Regardons encore les outils. Au forgeron, l’enclume, l’étau, le marteau ; à la rubandière, le peigne, la canette, la navette. Dans nos loges, ces outils deviennent des vertus : fermeté, rectitude, constance ; délicatesse, précision, patience. Nous ne sommes pas convoqués à l’ébahissement patrimonial mais à l’examen de conscience. Que faisons-nous de notre force ? Que faisons-nous de nos liens ? Savons-nous tempérer la première et nourrir les seconds ? Chaque tenue nous remet à cet escalier : descendre au cœur de la matière, monter vers la lumière, tenir la pente entre les deux.

Le viatique des deux arts

Alors, la ville-atelier devient Temple vivant. Saint-Étienne parle à toutes les cités : nous sommes ce que nous faisons de nos mains et de nos liens. La Métallurgie nous apprend à frapper juste, La Rubanerie à nouer juste. L’une nous garde des angles qui blessent ; l’autre des fils qui étranglent. Ensemble, elles composent la devise de tout chantier spirituel : transformer sans mutiler, unir sans confondre. Au terme de l’ascension, nous ne voyons plus deux statues, mais une seule leçon : la Beauté naît de la Justice quand la Force et la Tendresse acceptent de s’accorder.
Il suffit, pour qui sait voir, d’un pas en retrait et d’un salut silencieux. Nous posons la main sur la pierre froide de la rampe comme sur la pierre brute de nos commencements. Nous respirons la poussière des ateliers, la chaleur des forges, le murmure des métiers à tisser. Nous entendons la ville battre comme un cœur d’atelier. Et nous recevons, en guise de mot de passe, ce simple viatique : travaille ta matière, tisse tes liens. Le reste – la lumière, la paix, la joie – viendra à son heure.

Blason de la ville

Saint-Étienne tire son nom de Sanctus Stephanus, traduction française d’Étienne, lui-même issu du grec Stéphanos qui signifie « couronne ». La ville, familièrement dite « Sainté », fut rebaptisée Armeville pendant la Révolution française, en écho à son puissant foyer métallurgique et armurier. Chef-lieu du département de la Loire, elle se situe à environ 60 km au sud-ouest de Lyon et 130 km au sud-est de Clermont-Ferrand, au cœur de l’Auvergne-Rhône-Alpes.
Pour nous, le nom dit déjà un symbole : la « couronne » nimbant Étienne annonce la vocation d’une cité-atelier où l’effort se fait dignité, et où le labeur – du fer aux rubans – cherche sa consécration dans l’œuvre commune.

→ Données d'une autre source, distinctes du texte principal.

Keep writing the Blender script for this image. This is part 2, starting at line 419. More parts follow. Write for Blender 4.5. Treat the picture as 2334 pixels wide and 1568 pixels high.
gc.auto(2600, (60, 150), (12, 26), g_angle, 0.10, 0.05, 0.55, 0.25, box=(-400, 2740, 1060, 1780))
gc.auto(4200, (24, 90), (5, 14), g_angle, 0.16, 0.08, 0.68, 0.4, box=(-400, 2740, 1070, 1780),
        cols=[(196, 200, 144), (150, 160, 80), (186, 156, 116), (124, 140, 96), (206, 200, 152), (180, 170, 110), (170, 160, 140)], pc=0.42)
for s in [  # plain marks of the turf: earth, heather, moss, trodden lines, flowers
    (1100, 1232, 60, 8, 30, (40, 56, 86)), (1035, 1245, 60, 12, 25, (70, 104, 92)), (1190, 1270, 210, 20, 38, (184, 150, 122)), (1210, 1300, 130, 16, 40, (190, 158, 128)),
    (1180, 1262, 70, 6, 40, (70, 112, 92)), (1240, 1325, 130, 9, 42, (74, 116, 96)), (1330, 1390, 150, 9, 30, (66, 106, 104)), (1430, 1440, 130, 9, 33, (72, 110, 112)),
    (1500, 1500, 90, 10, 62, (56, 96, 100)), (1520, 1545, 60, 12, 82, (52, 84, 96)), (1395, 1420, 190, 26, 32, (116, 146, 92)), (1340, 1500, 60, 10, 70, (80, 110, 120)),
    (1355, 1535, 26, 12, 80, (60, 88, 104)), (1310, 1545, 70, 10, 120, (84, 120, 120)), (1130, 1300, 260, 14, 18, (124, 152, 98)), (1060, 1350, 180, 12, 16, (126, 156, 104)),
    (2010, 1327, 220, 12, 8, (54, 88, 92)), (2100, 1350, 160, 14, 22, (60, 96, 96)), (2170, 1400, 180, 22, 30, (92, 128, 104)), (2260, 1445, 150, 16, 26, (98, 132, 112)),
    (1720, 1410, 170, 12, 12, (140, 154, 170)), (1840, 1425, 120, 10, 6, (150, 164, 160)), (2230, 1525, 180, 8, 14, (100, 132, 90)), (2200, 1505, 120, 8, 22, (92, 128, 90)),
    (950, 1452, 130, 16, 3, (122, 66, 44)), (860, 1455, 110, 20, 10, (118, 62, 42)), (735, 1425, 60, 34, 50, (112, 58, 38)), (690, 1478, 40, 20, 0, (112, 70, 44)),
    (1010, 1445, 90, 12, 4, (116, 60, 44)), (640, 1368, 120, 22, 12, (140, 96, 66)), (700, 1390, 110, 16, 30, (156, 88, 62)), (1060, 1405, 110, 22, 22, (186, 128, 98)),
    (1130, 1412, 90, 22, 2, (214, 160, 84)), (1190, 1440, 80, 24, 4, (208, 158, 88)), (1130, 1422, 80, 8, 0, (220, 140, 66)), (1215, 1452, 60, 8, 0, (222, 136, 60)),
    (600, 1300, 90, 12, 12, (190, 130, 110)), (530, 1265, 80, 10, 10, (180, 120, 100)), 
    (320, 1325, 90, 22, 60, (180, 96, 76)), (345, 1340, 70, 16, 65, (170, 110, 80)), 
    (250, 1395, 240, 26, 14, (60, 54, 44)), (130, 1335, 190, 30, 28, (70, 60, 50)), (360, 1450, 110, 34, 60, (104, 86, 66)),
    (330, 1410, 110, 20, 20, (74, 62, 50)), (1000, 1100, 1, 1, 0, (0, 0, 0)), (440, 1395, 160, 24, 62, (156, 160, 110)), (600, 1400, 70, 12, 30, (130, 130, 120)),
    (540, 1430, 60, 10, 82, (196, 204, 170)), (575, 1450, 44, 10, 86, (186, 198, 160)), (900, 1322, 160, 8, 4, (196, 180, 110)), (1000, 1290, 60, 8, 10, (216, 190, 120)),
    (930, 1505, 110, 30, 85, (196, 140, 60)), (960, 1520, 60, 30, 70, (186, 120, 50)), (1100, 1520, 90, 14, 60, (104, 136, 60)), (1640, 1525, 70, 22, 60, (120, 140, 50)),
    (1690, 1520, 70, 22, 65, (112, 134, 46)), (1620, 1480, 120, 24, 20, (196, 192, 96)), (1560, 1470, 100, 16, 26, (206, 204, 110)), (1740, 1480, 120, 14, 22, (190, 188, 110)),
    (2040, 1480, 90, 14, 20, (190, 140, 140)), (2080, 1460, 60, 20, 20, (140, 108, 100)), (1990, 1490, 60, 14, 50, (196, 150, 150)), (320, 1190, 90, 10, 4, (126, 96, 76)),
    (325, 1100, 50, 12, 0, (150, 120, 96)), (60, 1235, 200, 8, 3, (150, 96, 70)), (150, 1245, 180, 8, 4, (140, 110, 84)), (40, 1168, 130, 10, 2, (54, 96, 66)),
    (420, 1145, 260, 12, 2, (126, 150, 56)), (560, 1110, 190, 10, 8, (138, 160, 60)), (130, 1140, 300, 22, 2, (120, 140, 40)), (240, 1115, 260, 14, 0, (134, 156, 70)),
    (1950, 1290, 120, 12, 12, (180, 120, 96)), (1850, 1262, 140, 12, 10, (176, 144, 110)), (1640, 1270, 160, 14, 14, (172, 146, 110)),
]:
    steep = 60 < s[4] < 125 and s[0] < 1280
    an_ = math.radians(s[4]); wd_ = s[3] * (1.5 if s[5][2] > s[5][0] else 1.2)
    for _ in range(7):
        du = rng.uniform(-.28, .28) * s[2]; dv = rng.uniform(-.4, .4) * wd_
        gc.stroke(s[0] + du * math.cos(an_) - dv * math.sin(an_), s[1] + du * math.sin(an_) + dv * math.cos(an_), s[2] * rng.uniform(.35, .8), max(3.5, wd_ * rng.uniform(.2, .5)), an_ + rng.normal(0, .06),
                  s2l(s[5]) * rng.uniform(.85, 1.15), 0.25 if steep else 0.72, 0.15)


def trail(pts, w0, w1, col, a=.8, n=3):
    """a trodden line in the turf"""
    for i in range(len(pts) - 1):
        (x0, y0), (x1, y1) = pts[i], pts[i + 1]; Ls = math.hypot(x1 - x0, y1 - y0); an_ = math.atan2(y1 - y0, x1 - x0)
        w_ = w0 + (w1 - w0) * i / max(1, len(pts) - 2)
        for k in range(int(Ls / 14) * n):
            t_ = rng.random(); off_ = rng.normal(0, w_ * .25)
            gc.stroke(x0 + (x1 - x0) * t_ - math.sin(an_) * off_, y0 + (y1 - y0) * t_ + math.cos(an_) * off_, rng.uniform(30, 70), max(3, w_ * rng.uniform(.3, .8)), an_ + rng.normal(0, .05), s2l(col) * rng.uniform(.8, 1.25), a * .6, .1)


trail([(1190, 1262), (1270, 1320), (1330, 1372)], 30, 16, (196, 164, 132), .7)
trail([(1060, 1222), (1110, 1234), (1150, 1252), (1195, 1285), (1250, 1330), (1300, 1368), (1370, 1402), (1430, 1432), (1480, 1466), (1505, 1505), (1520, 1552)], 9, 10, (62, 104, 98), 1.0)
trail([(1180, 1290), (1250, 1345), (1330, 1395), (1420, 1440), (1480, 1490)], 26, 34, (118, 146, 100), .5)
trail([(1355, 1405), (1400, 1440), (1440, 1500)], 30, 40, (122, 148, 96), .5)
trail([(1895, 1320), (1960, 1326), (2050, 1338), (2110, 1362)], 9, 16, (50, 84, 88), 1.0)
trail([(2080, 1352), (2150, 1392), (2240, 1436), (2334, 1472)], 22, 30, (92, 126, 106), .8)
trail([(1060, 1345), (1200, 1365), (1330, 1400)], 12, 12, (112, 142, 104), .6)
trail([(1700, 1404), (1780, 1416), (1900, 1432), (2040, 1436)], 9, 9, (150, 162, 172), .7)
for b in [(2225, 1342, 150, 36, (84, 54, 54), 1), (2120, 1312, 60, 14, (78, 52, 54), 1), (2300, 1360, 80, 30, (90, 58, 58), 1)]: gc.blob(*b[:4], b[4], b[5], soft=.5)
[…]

Que cette carte postale vous guide vers l’intérieur, où la vraie Loge est le cœur. Bons baisers de Saint-Étienne, ville des Frères et Sœurs éternels !

Saint-Étienne, panoramique

Illustrations : Wikimedia Commons ; http://www.nella-buscot.com/

1 COMMENTAIRE

  1. J’ai été très émue en redécouvrant SEtienne sous cet angle. J’y ai vécu 30 ans. J’ai toujours été très impressionnée par son histoire. Et je comprends maintenant la correspondance symbolique entre la métallurgie, la passementerie et la Ville. Merci pour ce travail d’orfèvre.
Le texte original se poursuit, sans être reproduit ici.